- _Dataset excerpt_:
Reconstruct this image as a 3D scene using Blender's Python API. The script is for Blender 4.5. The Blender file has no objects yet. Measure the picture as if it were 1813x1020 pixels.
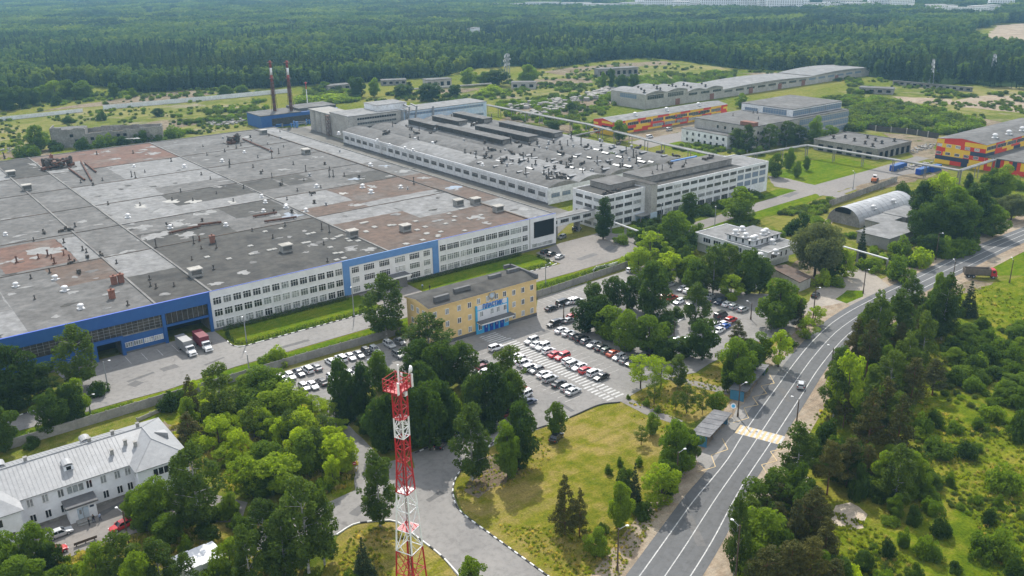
import bpy, bmesh, math, random
from mathutils import Vector, Matrix
from mathutils.geometry import tessellate_polygon
from mathutils import noise as mnoise

rad = math.radians
scene = bpy.context.scene
COL = scene.collection

# ------------------------------------------------------------------ camera
# Site frame: x runs along the factory front, y runs into the depth of the factory, z up; metres.
FPX, PITCH, AZ, ROLL, CAMH = 1582.575, rad(20.0328), rad(52.497), rad(0.914), 95.0
cR, sR = math.cos(ROLL), math.sin(ROLL)
CAM = Vector((-73.437, -234.156, CAMH))
fwd = Vector((math.cos(AZ) * math.cos(PITCH), math.sin(AZ) * math.cos(PITCH), -math.sin(PITCH)))
rt0 = Vector((math.sin(AZ), -math.cos(AZ), 0))
up0 = rt0.cross(fwd)
rt = cR * rt0 - sR * up0
up = sR * rt0 + cR * up0
cam_data = bpy.data.cameras.new("camera")
cam_data.sensor_width = 36.0
cam_data.lens = 36.0 * FPX / 1813.0
cam_data.clip_start = 1.0
cam_data.clip_end = 20000.0
cam = bpy.data.objects.new("camera", cam_data)
COL.objects.link(cam)
cam.matrix_world = Matrix(((rt.x, up.x, -fwd.x, CAM.x), (rt.y, up.y, -fwd.y, CAM.y), (rt.z, up.z, -fwd.z, CAM.z), (0, 0, 0, 1)))
scene.camera = cam

# ------------------------------------------------------------------ light
SUN_ELEV = rad(47)
to_sun = Vector((0.5 * math.cos(SUN_ELEV), 0.866 * math.cos(SUN_ELEV), math.sin(SUN_ELEV)))
sun_data = bpy.data.lights.new("sun", 'SUN')
sun_data.energy = 4.0
sun_data.angle = rad(0.6)
sun_data.color = (1.0, 0.95, 0.87)
sun = bpy.data.objects.new("sun", sun_data)
sun.rotation_euler = (-to_sun).to_track_quat('-Z', 'Y').to_euler()
sun.location = (0, 0, 300)
COL.objects.link(sun)

world = bpy.data.worlds.new("World")
scene.world = world
world.use_nodes = True
wn = world.node_tree.nodes
wl = world.node_tree.links
for n in list(wn): wn.remove(n)
w_out = wn.new('ShaderNodeOutputWorld')
w_bg = wn.new('ShaderNodeBackground')
w_sky = wn.new('ShaderNodeTexSky')
w_sky.sky_type = 'NISHITA'
w_sky.sun_disc = False
w_sky.sun_elevation = SUN_ELEV
w_sky.sun_rotation = math.atan2(0.5, 0.866)
w_sky.air_density = 1.0
w_sky.dust_density = 0.6
w_sky.ozone_density = 1.0
w_bg.inputs['Strength'].default_value = 0.15
# broken white cloud over the blue
w_tc = wn.new('ShaderNodeTexCoord'); w_no = wn.new('ShaderNodeTexNoise'); w_no.inputs['Scale'].default_value = 2.6; w_no.inputs['Detail'].default_value = 7.0; w_no.inputs['Roughness'].default_value = 0.6
wl.new(w_tc.outputs['Generated'], w_no.inputs['Vector'])
w_rp = wn.new('ShaderNodeValToRGB'); w_rp.color_ramp.elements[0].position = 0.36; w_rp.color_ramp.elements[1].position = 0.58
w_rp.color_ramp.elements[0].color = (0.25, 0.25, 0.25, 1); w_rp.color_ramp.elements[1].color = (0.95, 0.95, 0.95, 1)
wl.new(w_no.outputs[0], w_rp.inputs[0])
w_mx = wn.new('ShaderNodeMix'); w_mx.data_type = 'RGBA'
wl.new(w_rp.outputs[0], w_mx.inputs[0]); wl.new(w_sky.outputs[0], w_mx.inputs[6]); w_mx.inputs[7].default_value = (6.6, 6.7, 6.9, 1)
wl.new(w_mx.outputs[2], w_bg.inputs[0])
wl.new(w_bg.outputs[0], w_out.inputs[0])

scene.view_settings.view_transform = 'Standard'
scene.view_settings.look = 'None'
scene.view_settings.exposure = 0.36
scene.view_settings.gamma = 1.0
cy = scene.cycles
cy.max_bounces = 5
cy.diffuse_bounces = 2
cy.glossy_bounces = 2
cy.transmission_bounces = 3
cy.transparent_max_bounces = 8
cy.volume_bounces = 0
cy.use_denoising = True
cy.denoising_prefilter = 'ACCURATE'

# ------------------------------------------------------------------ helpers
def ray(px, py):
    u, v = (px - 906.5) / FPX, (py - 510) / FPX
    return fwd + u * rt - v * up

def at(px, py, z=0.0):
    """Site position at height z seen at the survey photo's coordinates."""
    d = ray(px, py)
    t = (z - CAMH) / d.z
    return Vector((CAM.x + d.x * t, CAM.y + d.y * t, z))

def proj(p):
    q = Vector(p) - CAM
    d = q.dot(fwd)
    return 906.5 + FPX * q.dot(rt) / d, 510 - FPX * q.dot(up) / d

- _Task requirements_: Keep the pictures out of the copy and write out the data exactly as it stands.

- _Expected answer_:
Reconstruct this image as a 3D scene using Blender's Python API. The script is for Blender 4.5. The Blender file has no objects yet. Measure the picture as if it were 1813x1020 pixels.
import bpy, bmesh, math, random
from mathutils import Vector, Matrix
from mathutils.geometry import tessellate_polygon
from mathutils import noise as mnoise

rad = math.radians
scene = bpy.context.scene
COL = scene.collection

# ------------------------------------------------------------------ camera
# Site frame: x runs along the factory front, y runs into the depth of the factory, z up; metres.
FPX, PITCH, AZ, ROLL, CAMH = 1582.575, rad(20.0328), rad(52.497), rad(0.914), 95.0
cR, sR = math.cos(ROLL), math.sin(ROLL)
CAM = Vector((-73.437, -234.156, CAMH))
fwd = Vector((math.cos(AZ) * math.cos(PITCH), math.sin(AZ) * math.cos(PITCH), -math.sin(PITCH)))
rt0 = Vector((math.sin(AZ), -math.cos(AZ), 0))
up0 = rt0.cross(fwd)
rt = cR * rt0 - sR * up0
up = sR * rt0 + cR * up0
cam_data = bpy.data.cameras.new("camera")
cam_data.sensor_width = 36.0
cam_data.lens = 36.0 * FPX / 1813.0
cam_data.clip_start = 1.0
cam_data.clip_end = 20000.0
cam = bpy.data.objects.new("camera", cam_data)
COL.objects.link(cam)
cam.matrix_world = Matrix(((rt.x, up.x, -fwd.x, CAM.x), (rt.y, up.y, -fwd.y, CAM.y), (rt.z, up.z, -fwd.z, CAM.z), (0, 0, 0, 1)))
scene.camera = cam

# ------------------------------------------------------------------ light
SUN_ELEV = rad(47)
to_sun = Vector((0.5 * math.cos(SUN_ELEV), 0.866 * math.cos(SUN_ELEV), math.sin(SUN_ELEV)))
sun_data = bpy.data.lights.new("sun", 'SUN')
sun_data.energy = 4.0
sun_data.angle = rad(0.6)
sun_data.color = (1.0, 0.95, 0.87)
sun = bpy.data.objects.new("sun", sun_data)
sun.rotation_euler = (-to_sun).to_track_quat('-Z', 'Y').to_euler()
sun.location = (0, 0, 300)
COL.objects.link(sun)

world = bpy.data.worlds.new("World")
scene.world = world
world.use_nodes = True
wn = world.node_tree.nodes
wl = world.node_tree.links
for n in list(wn): wn.remove(n)
w_out = wn.new('ShaderNodeOutputWorld')
w_bg = wn.new('ShaderNodeBackground')
w_sky = wn.new('ShaderNodeTexSky')
w_sky.sky_type = 'NISHITA'
w_sky.sun_disc = False
w_sky.sun_elevation = SUN_ELEV
w_sky.sun_rotation = math.atan2(0.5, 0.866)
w_sky.air_density = 1.0
w_sky.dust_density = 0.6
w_sky.ozone_density = 1.0
w_bg.inputs['Strength'].default_value = 0.15
# broken white cloud over the blue
w_tc = wn.new('ShaderNodeTexCoord'); w_no = wn.new('ShaderNodeTexNoise'); w_no.inputs['Scale'].default_value = 2.6; w_no.inputs['Detail'].default_value = 7.0; w_no.inputs['Roughness'].default_value = 0.6
wl.new(w_tc.outputs['Generated'], w_no.inputs['Vector'])
w_rp = wn.new('ShaderNodeValToRGB'); w_rp.color_ramp.elements[0].position = 0.36; w_rp.color_ramp.elements[1].position = 0.58
w_rp.color_ramp.elements[0].color = (0.25, 0.25, 0.25, 1); w_rp.color_ramp.elements[1].color = (0.95, 0.95, 0.95, 1)
wl.new(w_no.outputs[0], w_rp.inputs[0])
w_mx = wn.new('ShaderNodeMix'); w_mx.data_type = 'RGBA'
wl.new(w_rp.outputs[0], w_mx.inputs[0]); wl.new(w_sky.outputs[0], w_mx.inputs[6]); w_mx.inputs[7].default_value = (6.6, 6.7, 6.9, 1)
wl.new(w_mx.outputs[2], w_bg.inputs[0])
wl.new(w_bg.outputs[0], w_out.inputs[0])

scene.view_settings.view_transform = 'Standard'
scene.view_settings.look = 'None'
scene.view_settings.exposure = 0.36
scene.view_settings.gamma = 1.0
cy = scene.cycles
cy.max_bounces = 5
cy.diffuse_bounces = 2
cy.glossy_bounces = 2
cy.transmission_bounces = 3
cy.transparent_max_bounces = 8
cy.volume_bounces = 0
cy.use_denoising = True
cy.denoising_prefilter = 'ACCURATE'

# ------------------------------------------------------------------ helpers
def ray(px, py):
    u, v = (px - 906.5) / FPX, (py - 510) / FPX
    return fwd + u * rt - v * up

def at(px, py, z=0.0):
    """Site position at height z seen at the survey photo's coordinates."""
    d = ray(px, py)
    t = (z - CAMH) / d.z
    return Vector((CAM.x + d.x * t, CAM.y + d.y * t, z))

def proj(p):
    q = Vector(p) - CAM
    d = q.dot(fwd)
    return 906.5 + FPX * q.dot(rt) / d, 510 - FPX * q.dot(up) / d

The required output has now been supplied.